The paper said that his Paulson & Co. plans to launch its new Recovery fund on Oct. 1, and will take the unusual step of letting investors immediately switch investments out of his existing $11 billion Credit Opportunities funds to the new fund, bypassing the usual procedure of making them wait until year-end to transfer cash between the funds.

The paper said that Paulson's willingness to plunge into the roiling financial sector is as significant sign that the markets could be nearing an opportunity to go long in these names without huge risks.

Altria, UST to unite

Apart from the developments shaking the turbulent financials sector, investors were focusing on some M&A-related situations.

Tobacco industry powerhouses Altria Group and UST Inc. formally announced that Richmond, Va.-based Altria, the maker of the iconic Marlboro brand cigarettes, among others, will acquire UST, the leading player in the rapidly growing smokeless segment of the tobacco market in an $11.7 billion deal which includes the assumption of $1.3 billion of debt. Stamford, Conn.-based UST's shareholders will receive $69.50 per share in cash, a 3% premium to UST's closing price Friday of $67.55. However, built into that price is the 25% jump which US' s shares took on Friday when news of the pending deal began circulating around the market following a New York Times report.

UST (NYSE: UST) rose another $1.35, or 2%, on Monday, to $68.90, on volume of 29.6 million shares, over 13 times the usual volume.

Gehl goes up on buyout bid

And West Bend, Ind.-based construction and agricultural machinery maker Gehl Co.'s shares bulldozed their way sharply higher on the news that it has agreed to be acquired by its largest shareholder, 14.4% investor Manitou BF SA.

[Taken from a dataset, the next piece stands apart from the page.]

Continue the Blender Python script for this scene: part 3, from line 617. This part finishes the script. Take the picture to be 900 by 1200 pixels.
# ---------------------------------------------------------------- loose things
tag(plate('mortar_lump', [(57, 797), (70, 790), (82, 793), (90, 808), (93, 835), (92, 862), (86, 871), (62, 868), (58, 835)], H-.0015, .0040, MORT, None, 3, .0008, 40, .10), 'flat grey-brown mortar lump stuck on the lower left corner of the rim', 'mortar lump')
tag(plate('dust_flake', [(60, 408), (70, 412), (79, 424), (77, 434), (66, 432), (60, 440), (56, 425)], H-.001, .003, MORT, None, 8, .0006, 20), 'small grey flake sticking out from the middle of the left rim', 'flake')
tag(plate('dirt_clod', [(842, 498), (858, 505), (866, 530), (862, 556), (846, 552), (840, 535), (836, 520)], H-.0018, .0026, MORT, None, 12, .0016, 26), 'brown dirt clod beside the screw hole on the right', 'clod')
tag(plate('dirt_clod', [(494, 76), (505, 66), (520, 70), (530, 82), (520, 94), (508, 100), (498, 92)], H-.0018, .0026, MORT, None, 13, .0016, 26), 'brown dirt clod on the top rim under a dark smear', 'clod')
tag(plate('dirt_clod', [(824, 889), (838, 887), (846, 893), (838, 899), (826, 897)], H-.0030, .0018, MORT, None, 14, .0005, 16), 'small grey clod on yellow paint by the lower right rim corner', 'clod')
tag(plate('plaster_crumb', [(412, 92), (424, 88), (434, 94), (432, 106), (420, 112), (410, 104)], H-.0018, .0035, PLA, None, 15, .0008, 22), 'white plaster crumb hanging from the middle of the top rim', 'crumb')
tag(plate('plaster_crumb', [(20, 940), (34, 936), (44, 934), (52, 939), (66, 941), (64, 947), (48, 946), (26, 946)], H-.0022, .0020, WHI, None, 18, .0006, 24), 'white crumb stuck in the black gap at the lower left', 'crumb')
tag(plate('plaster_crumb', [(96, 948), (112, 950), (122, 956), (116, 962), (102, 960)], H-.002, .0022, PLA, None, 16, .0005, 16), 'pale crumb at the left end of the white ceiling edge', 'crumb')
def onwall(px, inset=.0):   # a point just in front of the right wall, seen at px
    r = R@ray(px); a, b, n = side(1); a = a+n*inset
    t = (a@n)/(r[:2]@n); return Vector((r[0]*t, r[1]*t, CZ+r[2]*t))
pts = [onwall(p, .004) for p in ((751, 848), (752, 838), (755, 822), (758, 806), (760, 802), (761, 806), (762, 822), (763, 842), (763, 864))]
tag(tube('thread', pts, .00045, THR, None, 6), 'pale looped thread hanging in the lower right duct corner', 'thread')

The French materials handling equipment maker will buy the 85.6% of Gehl which it does not already own for $450 million, or $30 per share, in an all-cash tender offer beginning Monday and ending Oct. 20. That's a good deal for the Gehl shareholders, according to BMO Capital analyst Charles Brady, who opined in a research note Monday that "given the current [soft] environment, particularly in the U.S. and Western Europe, I don't think that Gehl was going to get to $30 on its own anytime soon."

Gehl (Nasdaq:GEHL) zoomed by $15.86, or 116.11%, to close at $29.52. Volume of 6.4 million shares was nearly 38 times the norm.